The minister allegedly met with other regional leaders, including Israeli officials, in a closed-door gathering about regional responses to climate change, reported Haaretz

Shtayyeh spoke about the lack of drinking water available in the occupied West Bank, the Israeli media outlet said. 


Lebanon’s Caretaker Prime Minister Najib Mikati attended COP27 and warned that climate change could yet worsen the collapse of his country’s economy. 

"Climate change will cause a 14 percent decrease in Lebanon’s GDP by 2040, and a further decrease to 32 percent by 2080," Mikati said. 

The Lebanese leader was allegedly at the high-level meeting between Middle Eastern nations, including Israeli and Palestinian representatives, on Tuesday. 

He has denied interacting with Israeli officials at the meeting.


More than 200 Iraqis representing government, youth and civil society participated in COP27, according to a UN statement. 

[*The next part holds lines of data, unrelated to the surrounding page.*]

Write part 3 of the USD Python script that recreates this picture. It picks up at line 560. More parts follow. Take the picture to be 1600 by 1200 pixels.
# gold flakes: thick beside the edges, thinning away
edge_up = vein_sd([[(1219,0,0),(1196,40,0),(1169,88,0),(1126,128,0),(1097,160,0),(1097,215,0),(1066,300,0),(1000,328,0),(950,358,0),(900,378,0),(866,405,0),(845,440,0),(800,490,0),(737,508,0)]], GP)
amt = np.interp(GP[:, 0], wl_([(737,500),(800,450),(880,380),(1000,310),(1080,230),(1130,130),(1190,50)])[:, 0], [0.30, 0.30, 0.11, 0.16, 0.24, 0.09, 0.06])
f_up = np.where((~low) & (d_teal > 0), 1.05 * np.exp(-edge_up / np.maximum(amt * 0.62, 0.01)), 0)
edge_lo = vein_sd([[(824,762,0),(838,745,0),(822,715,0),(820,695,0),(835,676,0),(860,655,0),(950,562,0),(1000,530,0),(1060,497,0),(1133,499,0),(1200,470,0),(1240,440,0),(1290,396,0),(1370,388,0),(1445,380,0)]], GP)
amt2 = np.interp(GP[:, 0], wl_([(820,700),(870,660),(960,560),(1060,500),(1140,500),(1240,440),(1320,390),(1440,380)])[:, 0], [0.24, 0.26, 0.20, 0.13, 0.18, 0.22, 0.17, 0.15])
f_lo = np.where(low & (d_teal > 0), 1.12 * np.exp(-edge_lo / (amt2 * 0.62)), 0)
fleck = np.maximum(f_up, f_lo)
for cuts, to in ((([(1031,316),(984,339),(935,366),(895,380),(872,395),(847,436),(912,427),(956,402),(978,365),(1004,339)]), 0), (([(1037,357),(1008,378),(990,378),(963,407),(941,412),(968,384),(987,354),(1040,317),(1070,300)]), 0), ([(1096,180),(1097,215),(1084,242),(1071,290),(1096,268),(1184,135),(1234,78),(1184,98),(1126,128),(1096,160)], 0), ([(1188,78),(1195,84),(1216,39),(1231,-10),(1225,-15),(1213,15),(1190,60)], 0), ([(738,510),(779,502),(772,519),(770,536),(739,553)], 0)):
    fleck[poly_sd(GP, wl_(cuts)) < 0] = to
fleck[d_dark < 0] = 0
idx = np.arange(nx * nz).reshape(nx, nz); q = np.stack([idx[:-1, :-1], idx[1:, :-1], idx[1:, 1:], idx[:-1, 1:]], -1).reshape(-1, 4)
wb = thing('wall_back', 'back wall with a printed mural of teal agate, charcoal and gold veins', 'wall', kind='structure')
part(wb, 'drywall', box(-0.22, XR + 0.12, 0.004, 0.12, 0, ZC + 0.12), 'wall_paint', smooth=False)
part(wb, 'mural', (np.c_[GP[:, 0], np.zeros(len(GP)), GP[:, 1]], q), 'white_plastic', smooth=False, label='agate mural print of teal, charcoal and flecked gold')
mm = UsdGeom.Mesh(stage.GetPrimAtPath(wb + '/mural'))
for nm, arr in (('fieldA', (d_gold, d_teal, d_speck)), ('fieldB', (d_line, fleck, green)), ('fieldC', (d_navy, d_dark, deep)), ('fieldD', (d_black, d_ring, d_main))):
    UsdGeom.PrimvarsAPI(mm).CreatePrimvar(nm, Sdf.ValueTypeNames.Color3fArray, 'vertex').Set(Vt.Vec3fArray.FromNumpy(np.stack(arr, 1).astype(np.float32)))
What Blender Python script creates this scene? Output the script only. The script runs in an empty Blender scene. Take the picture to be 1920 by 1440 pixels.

"Iraq is at the frontlines of the climate crisis and one of the countries in the world most vulnerable to climate change, while its citizens suffer from devastating impacts of heat waves, sand and dust storms, flash floods, droughts, land degradation... and water scarcity," said Ghulam Isaczai, a Resident Coordinator. 

Iraq’s President Abdul Latif Rashid attended the summit and was at Tuesday’s high-level meeting including Lebanese, Israeli and Palestinian representatives, sparking outrage.

Lebanon, Israel and Iraq also agreed to cooperate on climate change issues, in a sign of possible normalisation between the countries. Lebanon and Iraq do not recognise Israel.  

Delivering a speech, Rashid said water scarcity is one of the most predominant climate-related problems faced by Iraqis. 

Drought and lack of rain in recent years have imposed "dangerous challenges" on Iraq’s agricultural and livestock wealth, he said.